Square Kilometre Array program Report

New talent is joining the MNRF-funded Australian SKA program. We are currently interviewing a number of engineers and electronics technicians who are eager to join our team. Vacation students Richard Dixon and Paul Thompson have also joined the SKA program for the summer. Richard is developing an AIPS++ package that will speed up the analysis portion of our radio interference site surveys and enable cross-referencing with the Australian Communications Authority Database. Paul is designing a feed support and movement system for the 0.9-m Luneburg Lens acquired from Russia last year. Graeme James gives a summary of cross-divisional work on the Luneburg Lens elsewhere in this issue.

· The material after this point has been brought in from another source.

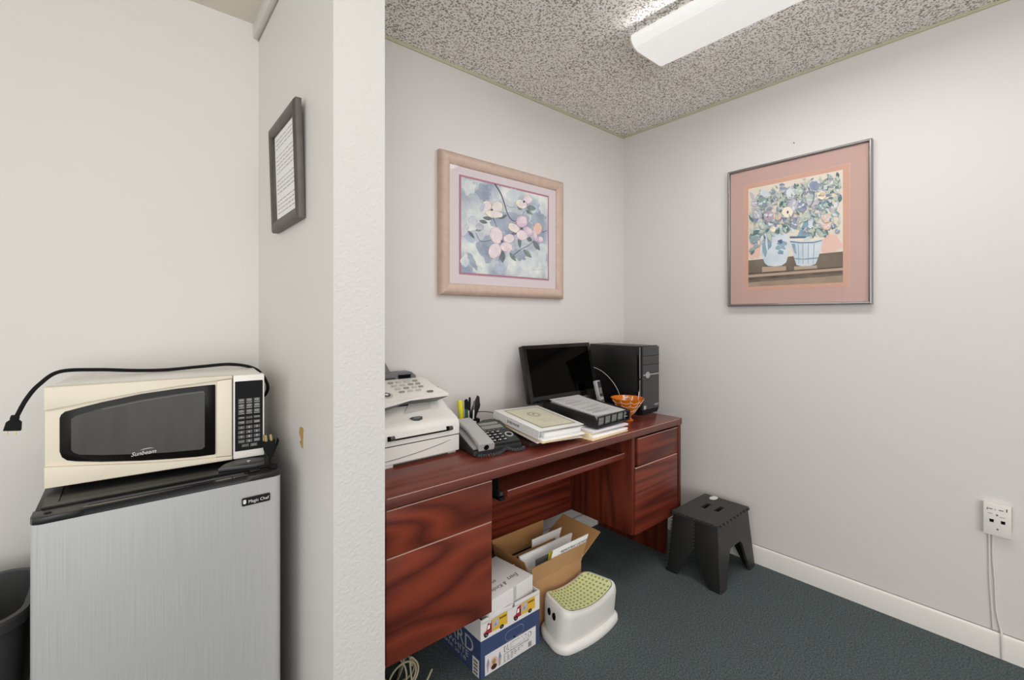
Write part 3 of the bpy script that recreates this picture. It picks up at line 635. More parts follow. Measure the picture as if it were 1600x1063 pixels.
# pen holder with pens
t = thing('pen_holder', 'small black pen holder behind the telephone', 'pen holder', (-1.305, -.105, DZ))
b = MB(); b.plate(-.046, .044, -.03, .03, .004, .07, [(-.042, .04, -.026, .026)], 'black'); b.box((-.046, -.03, 0), (.044, .03, .004), 'black'); b.build('cup', t)
def pen(name, label, x, y, lean, H, r, m, m2, cat='pen', tip=.7):
    b = MB(); o = Vector((x, y, DZ + .0045)); d = Vector((lean[0], lean[1], 1)).normalized()
    b.tube([o, o + d * H * .72], r, m, 10); b.tube([o + d * H * .72, o + d * H * .97, o + d * H], [r * 1.15, r * 1.1, r * tip], m2, 10)
    return tag(b.build(name), label, cat)
pen('highlighter', 'fluorescent yellow highlighter in the black pen holder', -1.333, -.10, (-.04, .05), .150, .011, 'highl', 'highl', 'highlighter')
pen('marker', 'dark green marker beside the yellow highlighter', -1.317, -.118, (-.01, .05), .155, .0075, 'green', 'blackmatte', 'marker', .5)
pen('pen', 'white barrelled pen with black cap, next to green marker', -1.302, -.105, (.0, .02), .142, .0045, 'offwhite', 'blackmatte')
pen('pen', 'tall thin all black pen in pen holder', -1.292, -.095, (.04, .02), .158, .0045, 'blackmatte', 'blackmatte')
pen('pen', 'slim white pen left of the black desk tool', -1.283, -.11, (.06, 0), .142, .0035, 'offwhite', 'midgrey')
b = MB(); b.prism([(-.016, 0, 0), (.012, 0, 0), (.020, 0, .04), (.046, 0, .085), (.050, 0, .10), (.044, 0, .105), (.046, 0, .132), (.040, 0, .14), (.016, 0, .095), (-.010, 0, .045)], (0, .016, 0), 'black', bev=.002)
o = b.build('desk_stapler'); o.location = (-1.281, -.10, DZ + .026); o.location.z = DZ + .0245; tag(o, 'slim black folded desk tool leaning upright in pen holder', 'desk tool')

# papers, folders, a book and an added hidden block that carry the binder
b = MB(); b.box((-.13, -.115, 0), (.13, .115, .020), 'brownfold', .002); o = b.build('book'); o.location = (-1.11, -.327, DZ); o['label'] = ''; tag(o, 'dark red covered book lowest in the pile under white binder', 'book')
RB = Matrix.Rotation(math.radians(-.24), 4, 'Z') @ Matrix.Rotation(math.radians(2.3), 4, 'Y') @ Matrix.Rotation(math.radians(7.16), 4, 'X')
def tilt(name, label, cat, org, R, d, size, m, yaw=0, off=(0, 0), group=None, curl=0.):
    """sheet or folder of size (x,y,thick), top face lying d below the plane through org with rotation R"""
    b = MB(); b.box((0, 0, -size[2]), (size[0], size[1], 0), m, min(.0008, size[2] * .3), 1)
    o = b.build(name); o.rotation_mode = 'QUATERNION'
    Mx = Matrix.Translation(org) @ R @ Matrix.Translation((off[0], off[1], -d)) @ Matrix.Rotation(math.radians(yaw), 4, 'Z')
    o.location = Mx.to_translation(); o.rotation_quaternion = Mx.to_quaternion(); return tag(o, label, cat, group)
OB = (-1.242, -.495, .780)
tilt('paper', 'white paper directly under the white binder', 'paper', OB, RB, .0006, (.25, .28, .004), 'paper', 0, (.014, -.012))
tilt('manila_folder', 'buff manila folder sticking out under the white binder', 'folder', OB, RB, .0050, (.23, .29, .004), 'manila', 2, (.006, -.02))
tilt('paper', 'lilac white paper under the buff folder below binder', 'paper', OB, RB, .0095, (.23, .27, .004), 'paper2', -2, (-.004, .0))
tilt('paper', 'white paper lowest under the binder, jutting to the right', 'paper', OB, RB, .0140, (.22, .24, .003), 'paper', -3, (.03, -.002))
b = MB(); b.box((-.11, -.045, 0), (.11, .045, .049), 'brownfold', .003); o = b.build('book'); o.location = (-1.10, -.155, DZ); tag(o, 'thick dark block added unseen to prop up the rear edge of white binder', 'book')  # added support block, hidden behind the tilted binder; stands in for whatever raises it

# white ring binder
t = thing('ring_binder', 'white ring binder with cream certificate cover on the pile', 'binder', OB); t.rotation_mode = 'QUATERNION'; t.rotation_quaternion = RB.to_quaternion()
L_, W_, T_ = .295, .265, .036
b = MB(); b.box((0, 0, T_ - .003), (W_, L_, T_), 'binder', .001); b.build('front_cover', t)
b = MB(); b.box((0, 0, 0), (W_, L_, .003), 'binder', .001); b.build('back_cover', t)
b = MB(); b.box((0, 0, .003), (.003, L_, T_ - .003), 'binder')
for k in range(11): b.box((-.0004, .12 + k * .007 + rnd.uniform(-.001, .001), .013 + rnd.uniform(-.003, .002)), (-.0001, .1245 + k * .007, .021 + rnd.uniform(-.003, .004)), 'inkgrey')
b.build('spine', t)
b = MB(); b.box((.038, .006, .0035), (.255, .289, .022), 'paper', .001); b.build('pages', t)
b = MB()
for y in (.045, .148, .25): b.tube([(.014 + .010 * math.cos(a), y, .017 + .0125 * math.sin(a)) for a in [i * math.pi / 8 for i in range(16)]], .0015, 'chrome', 6, True)
b.box((.004, .01, .003), (.024, .285, .006), 'chrome'); b.build('ring_mechanism', t)
b = MB(); z = T_ + .0003
b.poly([(.035, .022, z), (.245, .022, z), (.245, .278, z), (.035, .278, z)], 'cream'); b.build('cover_sheet', t)
b = MB(); z = T_ + .0006
for q, wd in ((.040, .003), (.045, .001)):
    x0, x1, y0, y1 = q, .245 - (q - .035), .022 + (q - .035), .278 - (q - .035)
    for a in ((x0, y0, x1, y0 + wd), (x0, y1 - wd, x1, y1), (x0, y0, x0 + wd, y1), (x1 - wd, y0, x1, y1)): b.poly([(a[0], a[1], z), (a[2], a[1], z), (a[2], a[3], z), (a[0], a[3], z)], 'inkgrey')
for r in (.031, .024):
    b.loft([[(x, y, z) for x, y in ell(.14, .185, r, r, 28)], [(x, y, z) for x, y in ell(.14, .185, r - .0025, r - .0025, 28)]], 'inkgrey', False)
b.poly([(x, y, z) for x, y in ell(.14, .187, .008, .006, 12)], 'inkgrey')
for k, (y, hw) in enumerate(((.115, .04), (.10, .03), (.085, .035))):
    x = .14 - hw
    while x < .14 + hw: b.poly([(x, y, z), (x + .008, y, z), (x + .008, y + .004, z), (x, y + .004, z)], C['sage']); x += .011
b.build('cover_print', t)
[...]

Currently we are working hard to fine-tune strategies and concepts for the SKA program. High on the agenda is the condensation of our strategy into a program definition and a business plan for the MNRF-II contract. At the technical level, many of us are honing SKA concepts based on Luneburg Lens and cylindrical reflector technologies. This work is taking place through a number of Australian SKA Consortium (ASKAC) working groups. We will give an overview of our concepts to the international SKA Engineering Management Team (EMT) in conjunction with this years' SKA meeting in Holland. More detail will be given in submissions to the SKA meeting proper and to the General Assembly of the International Union of Radio Science in Maastricht.

On the national scene we are taking no break from communicating our work. Graeme James is coordinating a special SKA session at the Workshop on Applications of Radio Science at Leura in February. Michelle Story and NĂ¯ma have also been working hard on an outreach program, in conjunction with the University of Sydney. The program will see high school students monitoring spectrum usage and learning about the importance of radio quietness for astronomy. Finally, support is currently being given to Western Australia, South Australia, New South Wales and Queensland in determining appropriate areas for possible SKA sites. Further site characterisation of various inland Australian sites is being planned, in association with the states, for 2003 and will be aided by Mal Smith's new auto-correlator backend.

On the international scene the focus has been on SKA science. An SKA science workshop was held in Bologna in January alongside a meeting of the International SKA Steering Committee (ISSC). Carole Jackson (ANU) attended and presented some interesting work on matching science drivers and telescope designs in a quantitative way.

A meeting on "high resolution options for the SKA" was held in December 2001 in Bonn. Steven Tingay (ATNF) attended and participated in discussions aimed at the science possible from various long baseline SKA configuration options. We can look forward to much interesting dialogue this year as we continue our efforts to mate scientific drivers and telescope design.